Europe's population is much higher now than it was then before the Black Death, so there wasn't any Malthusian check. Rather the economic thermodynamics were stuck in a Coasian barrier. It required the Black Death to dislodge the barrier so that the innate capability of humans to compete could be unlocked.
Europeans are not any more creative and innovate than Asians innately. For example, China invented gun powder.
Rather it is that Asia had always been in the past less incentivized to invent certain things.
If you think Asians are innately inferior engineers and innovators to Europeans, then you are lacking knowledge in this area (don't feel bad, I lacked knowledge in many areas such as food which nearly destroyed my life). Let me give another example. Recently I was researching what would be the ultimate sports car I'd like to have if ever I regain my wealth. Reminiscing about the brief love affair I had with my convertible top Triumph TR7 in my early 20s (before I bought a Suzuki 550 GS ES and doing 185 kph on Highway 101, and also I because my father always had the better cars than I've had, e.g. Corvette, Miata, Alfa Romeo, Jaguar and I'd still like to have a better car than he ever had so I will have bragging rights) I realized that I'd want the lightest car with an open top with the highest power-to-weight ratio. A heavier car just isn't as much fun to drive because it doesn't handle as well regardless how much engine power it has. Watch
this video and
this one. Then compare to
this video. Those are guy videos. All men should really enjoy those linked videos. Indulge yourselves. The Lotus Elise weighs even less than
the new Alfa Romero 4C.
Any way, it turns out that absolutely highest power-to-weight ratio in the lightest street legal topless sports car would be a Lotus Elise
converted to a Honda K20 or K24 4-cyclinder engine invented more than a decade ago, because the British engines have always sucked. With a Rotex supercharger (and engine upgrades such as Eibach springs and titanium rods to raise the redline limit up to 8500 - 9000), the little beast will throw out 425 HP (from a street legal 4-cylinder Japanese engine!) in a car that can be made to weigh less than 750 kgs (1650 lbs) if you pull out the
air bags, air conditioning, ABS brakes, electric windows and get
some $4800 forged wheels (to cut wheel weight down from 10 kg to 5 - 6 kg per wheel). The
Rotex won't make that annoying supercharger whine inside the cabin and it forsakes some of the lower rpm torque to give you a perfectly rising torque for as high as you can make your redline, meaning it is even more powerful than a turbo. You will be talking a sub-3 second 0-60mph (1-100kph) car! Throw in a $20,000
sequential shifter and you'll be eating Ferraris, Lamborghinis, and Porsches for breakfast on any road straight line or curvy, except not at top speed. And your car will be more fun and with steering that lets you feel the wheels. And your car will still get gas mileage in excess of 30 mpg when you are not driving it hard. Note it won't sound as nice as the big V-8s, but
still an interesting sound.
P.S. check out this
Lotus Elise with a Suzuki motorcycle engine! That video is apparently shot in rural UK. Also note the
Nissan GTR consistently the faster car when put up against American muscle cars and any car in its price range (except the modified Elise which will kick the GTR's ass). Nissan has made a
GTR Alpha 9 that beats the $million Bugatti Veyron. The Corvette Z/06 needs
Hennessey's 1000 HP upgrade to compete. Btw
the fastest car in the world is based on a British Lotus Elise with American (Texas no less!) engineering. Brits and Americans still have something going.

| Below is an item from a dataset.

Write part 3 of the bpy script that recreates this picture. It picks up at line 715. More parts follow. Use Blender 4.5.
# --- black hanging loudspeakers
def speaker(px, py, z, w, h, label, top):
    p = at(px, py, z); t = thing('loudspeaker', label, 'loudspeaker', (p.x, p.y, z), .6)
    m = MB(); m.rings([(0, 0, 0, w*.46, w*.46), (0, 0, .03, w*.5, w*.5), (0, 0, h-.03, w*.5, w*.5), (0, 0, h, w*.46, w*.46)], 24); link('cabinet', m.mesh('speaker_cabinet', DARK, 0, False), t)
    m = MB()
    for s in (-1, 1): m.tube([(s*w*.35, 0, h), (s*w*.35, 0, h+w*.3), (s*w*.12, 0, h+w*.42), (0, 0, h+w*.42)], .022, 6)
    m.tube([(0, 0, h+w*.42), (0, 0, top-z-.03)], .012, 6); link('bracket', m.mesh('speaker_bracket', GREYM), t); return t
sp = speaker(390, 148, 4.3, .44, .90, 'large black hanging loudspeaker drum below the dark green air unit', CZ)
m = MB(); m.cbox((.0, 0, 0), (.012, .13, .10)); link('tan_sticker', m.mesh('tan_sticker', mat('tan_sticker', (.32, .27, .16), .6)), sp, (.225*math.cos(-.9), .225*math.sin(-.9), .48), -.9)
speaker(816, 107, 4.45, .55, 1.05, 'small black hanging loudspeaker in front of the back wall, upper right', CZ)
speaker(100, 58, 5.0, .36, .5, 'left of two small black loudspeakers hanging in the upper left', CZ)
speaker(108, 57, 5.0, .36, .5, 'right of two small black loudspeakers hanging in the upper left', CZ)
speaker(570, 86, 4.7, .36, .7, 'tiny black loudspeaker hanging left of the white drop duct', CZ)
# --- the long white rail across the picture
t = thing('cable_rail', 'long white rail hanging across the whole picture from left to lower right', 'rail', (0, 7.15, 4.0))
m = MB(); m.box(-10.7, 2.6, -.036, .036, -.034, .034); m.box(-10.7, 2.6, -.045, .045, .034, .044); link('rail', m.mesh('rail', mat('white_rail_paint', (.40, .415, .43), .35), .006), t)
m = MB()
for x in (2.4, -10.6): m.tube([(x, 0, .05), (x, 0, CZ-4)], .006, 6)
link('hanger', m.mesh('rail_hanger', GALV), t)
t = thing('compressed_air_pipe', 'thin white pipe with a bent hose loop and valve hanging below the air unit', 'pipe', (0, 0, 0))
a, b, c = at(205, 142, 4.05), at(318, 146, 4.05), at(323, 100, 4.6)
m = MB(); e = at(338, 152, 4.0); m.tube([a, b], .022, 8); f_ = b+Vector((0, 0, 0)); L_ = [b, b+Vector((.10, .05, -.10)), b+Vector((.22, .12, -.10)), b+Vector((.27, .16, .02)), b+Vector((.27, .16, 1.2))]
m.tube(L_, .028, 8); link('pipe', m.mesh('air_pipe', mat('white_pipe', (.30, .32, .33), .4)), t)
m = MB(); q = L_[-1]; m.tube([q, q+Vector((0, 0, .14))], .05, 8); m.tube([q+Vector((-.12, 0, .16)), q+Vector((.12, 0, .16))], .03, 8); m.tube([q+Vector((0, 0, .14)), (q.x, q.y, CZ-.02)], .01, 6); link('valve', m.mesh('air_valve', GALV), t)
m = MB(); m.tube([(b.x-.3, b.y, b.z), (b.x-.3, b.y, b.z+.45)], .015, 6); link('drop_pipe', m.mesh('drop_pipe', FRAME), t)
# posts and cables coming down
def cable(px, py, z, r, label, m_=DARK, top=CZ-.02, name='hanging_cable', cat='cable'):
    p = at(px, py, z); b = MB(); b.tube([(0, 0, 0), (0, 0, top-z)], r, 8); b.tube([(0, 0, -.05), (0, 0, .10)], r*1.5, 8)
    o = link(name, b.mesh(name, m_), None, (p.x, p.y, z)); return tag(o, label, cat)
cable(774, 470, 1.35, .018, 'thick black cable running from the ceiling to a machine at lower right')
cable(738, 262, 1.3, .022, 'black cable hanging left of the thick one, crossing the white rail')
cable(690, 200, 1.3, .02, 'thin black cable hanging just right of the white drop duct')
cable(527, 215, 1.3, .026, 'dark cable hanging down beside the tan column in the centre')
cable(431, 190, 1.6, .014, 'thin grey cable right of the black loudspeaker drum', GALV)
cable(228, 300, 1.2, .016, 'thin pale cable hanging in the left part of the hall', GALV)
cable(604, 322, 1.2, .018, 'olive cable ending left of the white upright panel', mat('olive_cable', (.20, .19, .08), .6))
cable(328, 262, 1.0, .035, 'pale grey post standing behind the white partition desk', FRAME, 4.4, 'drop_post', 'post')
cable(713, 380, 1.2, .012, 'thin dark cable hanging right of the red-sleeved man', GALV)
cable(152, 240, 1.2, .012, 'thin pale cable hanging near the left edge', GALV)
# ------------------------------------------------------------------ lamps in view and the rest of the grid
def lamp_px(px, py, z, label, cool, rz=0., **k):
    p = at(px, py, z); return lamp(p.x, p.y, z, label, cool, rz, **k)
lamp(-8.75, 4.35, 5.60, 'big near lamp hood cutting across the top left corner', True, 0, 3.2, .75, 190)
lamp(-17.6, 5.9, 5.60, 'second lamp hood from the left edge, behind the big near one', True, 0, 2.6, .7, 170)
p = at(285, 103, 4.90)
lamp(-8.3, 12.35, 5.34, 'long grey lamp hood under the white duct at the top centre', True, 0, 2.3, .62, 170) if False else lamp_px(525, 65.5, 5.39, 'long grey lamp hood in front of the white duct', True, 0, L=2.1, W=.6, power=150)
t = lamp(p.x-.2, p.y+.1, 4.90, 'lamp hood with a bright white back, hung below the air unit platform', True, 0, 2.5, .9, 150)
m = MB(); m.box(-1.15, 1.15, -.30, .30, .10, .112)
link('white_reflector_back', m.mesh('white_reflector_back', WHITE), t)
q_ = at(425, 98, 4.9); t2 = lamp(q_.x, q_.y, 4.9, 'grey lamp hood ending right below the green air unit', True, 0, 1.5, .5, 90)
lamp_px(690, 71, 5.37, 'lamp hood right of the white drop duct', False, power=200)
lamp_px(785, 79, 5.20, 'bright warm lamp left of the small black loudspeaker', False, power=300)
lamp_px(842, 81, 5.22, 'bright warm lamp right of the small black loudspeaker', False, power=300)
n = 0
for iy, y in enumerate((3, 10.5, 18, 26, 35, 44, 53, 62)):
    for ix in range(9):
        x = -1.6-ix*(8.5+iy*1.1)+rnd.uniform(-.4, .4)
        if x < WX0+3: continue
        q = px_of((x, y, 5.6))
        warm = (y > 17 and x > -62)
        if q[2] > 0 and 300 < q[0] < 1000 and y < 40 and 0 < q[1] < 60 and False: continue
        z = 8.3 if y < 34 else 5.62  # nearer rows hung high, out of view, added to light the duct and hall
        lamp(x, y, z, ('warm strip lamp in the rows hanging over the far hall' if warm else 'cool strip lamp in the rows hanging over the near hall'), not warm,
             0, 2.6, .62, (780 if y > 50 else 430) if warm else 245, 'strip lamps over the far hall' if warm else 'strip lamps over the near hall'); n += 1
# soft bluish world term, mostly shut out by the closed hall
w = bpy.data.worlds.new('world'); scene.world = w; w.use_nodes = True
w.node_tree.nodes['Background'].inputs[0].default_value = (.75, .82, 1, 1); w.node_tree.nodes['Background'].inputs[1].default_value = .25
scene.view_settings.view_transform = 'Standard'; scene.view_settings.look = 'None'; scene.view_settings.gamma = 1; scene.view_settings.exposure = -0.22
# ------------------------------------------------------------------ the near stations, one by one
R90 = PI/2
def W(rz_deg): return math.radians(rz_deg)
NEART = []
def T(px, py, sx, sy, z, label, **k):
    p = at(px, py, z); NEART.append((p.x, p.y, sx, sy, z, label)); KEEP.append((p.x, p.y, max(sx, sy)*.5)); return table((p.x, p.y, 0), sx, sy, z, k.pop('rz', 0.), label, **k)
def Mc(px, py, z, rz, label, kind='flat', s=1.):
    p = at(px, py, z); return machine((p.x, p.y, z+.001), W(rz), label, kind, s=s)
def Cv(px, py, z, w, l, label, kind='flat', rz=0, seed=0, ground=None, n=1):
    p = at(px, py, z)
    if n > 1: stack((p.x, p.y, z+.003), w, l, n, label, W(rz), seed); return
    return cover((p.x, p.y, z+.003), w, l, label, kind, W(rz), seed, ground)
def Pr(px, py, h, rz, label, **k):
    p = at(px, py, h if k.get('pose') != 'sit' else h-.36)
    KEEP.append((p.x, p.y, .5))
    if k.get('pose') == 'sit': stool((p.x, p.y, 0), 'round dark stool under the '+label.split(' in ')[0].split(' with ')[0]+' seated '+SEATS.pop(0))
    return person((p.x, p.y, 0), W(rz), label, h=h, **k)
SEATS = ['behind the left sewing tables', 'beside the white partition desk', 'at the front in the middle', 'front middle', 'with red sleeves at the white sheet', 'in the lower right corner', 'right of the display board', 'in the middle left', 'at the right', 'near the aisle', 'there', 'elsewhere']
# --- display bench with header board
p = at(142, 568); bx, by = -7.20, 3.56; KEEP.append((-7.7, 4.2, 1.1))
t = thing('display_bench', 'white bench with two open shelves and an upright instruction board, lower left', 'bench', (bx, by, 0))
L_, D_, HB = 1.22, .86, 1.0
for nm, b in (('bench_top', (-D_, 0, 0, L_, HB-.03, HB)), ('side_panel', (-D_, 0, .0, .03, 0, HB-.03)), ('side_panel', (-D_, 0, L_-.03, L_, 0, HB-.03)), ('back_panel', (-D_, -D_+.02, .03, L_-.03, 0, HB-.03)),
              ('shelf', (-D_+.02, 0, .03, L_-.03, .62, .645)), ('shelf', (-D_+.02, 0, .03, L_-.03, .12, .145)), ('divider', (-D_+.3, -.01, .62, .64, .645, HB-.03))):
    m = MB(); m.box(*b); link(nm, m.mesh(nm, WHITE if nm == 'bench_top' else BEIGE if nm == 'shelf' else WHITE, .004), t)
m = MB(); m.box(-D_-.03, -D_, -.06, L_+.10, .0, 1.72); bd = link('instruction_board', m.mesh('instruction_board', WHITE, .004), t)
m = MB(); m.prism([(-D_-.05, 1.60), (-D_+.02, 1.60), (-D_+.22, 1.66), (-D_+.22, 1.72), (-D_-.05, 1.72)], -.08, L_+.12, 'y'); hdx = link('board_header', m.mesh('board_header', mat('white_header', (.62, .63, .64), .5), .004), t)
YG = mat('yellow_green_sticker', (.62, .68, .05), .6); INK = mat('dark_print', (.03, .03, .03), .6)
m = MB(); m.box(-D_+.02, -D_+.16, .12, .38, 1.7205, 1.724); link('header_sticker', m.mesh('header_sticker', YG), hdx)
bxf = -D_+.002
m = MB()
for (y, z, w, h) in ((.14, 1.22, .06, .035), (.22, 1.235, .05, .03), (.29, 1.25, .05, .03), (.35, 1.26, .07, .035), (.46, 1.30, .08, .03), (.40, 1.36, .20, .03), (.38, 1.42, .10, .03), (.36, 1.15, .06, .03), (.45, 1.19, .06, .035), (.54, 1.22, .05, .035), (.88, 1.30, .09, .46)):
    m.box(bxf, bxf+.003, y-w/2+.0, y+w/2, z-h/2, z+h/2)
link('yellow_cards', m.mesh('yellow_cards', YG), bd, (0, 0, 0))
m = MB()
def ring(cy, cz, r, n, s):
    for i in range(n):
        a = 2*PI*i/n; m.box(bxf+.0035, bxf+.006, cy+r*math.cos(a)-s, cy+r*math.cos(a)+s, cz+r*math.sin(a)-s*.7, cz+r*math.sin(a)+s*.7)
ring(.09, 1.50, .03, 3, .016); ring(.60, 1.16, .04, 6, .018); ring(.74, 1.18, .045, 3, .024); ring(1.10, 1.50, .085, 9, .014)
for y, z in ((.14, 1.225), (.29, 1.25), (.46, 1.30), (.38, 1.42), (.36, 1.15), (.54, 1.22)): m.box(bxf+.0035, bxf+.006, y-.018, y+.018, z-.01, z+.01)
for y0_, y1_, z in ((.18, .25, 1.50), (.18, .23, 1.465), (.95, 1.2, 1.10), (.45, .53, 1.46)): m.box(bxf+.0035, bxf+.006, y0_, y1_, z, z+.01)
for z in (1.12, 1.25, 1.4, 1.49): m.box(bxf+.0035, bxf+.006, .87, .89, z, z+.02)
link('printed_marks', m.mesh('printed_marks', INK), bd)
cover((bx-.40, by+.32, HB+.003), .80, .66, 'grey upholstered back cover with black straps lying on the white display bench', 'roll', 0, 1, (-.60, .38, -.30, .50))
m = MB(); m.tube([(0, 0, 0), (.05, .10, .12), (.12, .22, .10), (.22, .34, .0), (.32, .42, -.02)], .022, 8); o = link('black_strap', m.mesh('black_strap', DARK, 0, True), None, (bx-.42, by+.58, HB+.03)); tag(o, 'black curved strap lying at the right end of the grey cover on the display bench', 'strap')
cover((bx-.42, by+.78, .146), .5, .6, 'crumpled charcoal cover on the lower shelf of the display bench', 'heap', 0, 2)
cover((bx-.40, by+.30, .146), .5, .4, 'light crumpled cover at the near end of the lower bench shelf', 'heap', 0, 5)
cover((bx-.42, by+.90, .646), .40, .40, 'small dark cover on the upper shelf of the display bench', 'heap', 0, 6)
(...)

You see that Texas pride. You see the Welsh cultural values. Seems to me there is something still very pragmatic in the USA and UK that will break away from the morass of idealism at some point. Look at that Hennessey Venom GT video. The beast is not refined.
Europeans prefer cars that are cultured and idealistic. Americans (and Brits apparently, e.g. Lotus and recent Jaguar F-type) prefer crude cars that do something that really matters, e.g. light+fast with audible and tactical steering wheel feedback. Note the American cars lagged primarily because the USA was historically more about going fast in a straight line. We didn't have all those mountain roads of Europe. So again it is environmental conditions (nature) that drives the areas where man competes.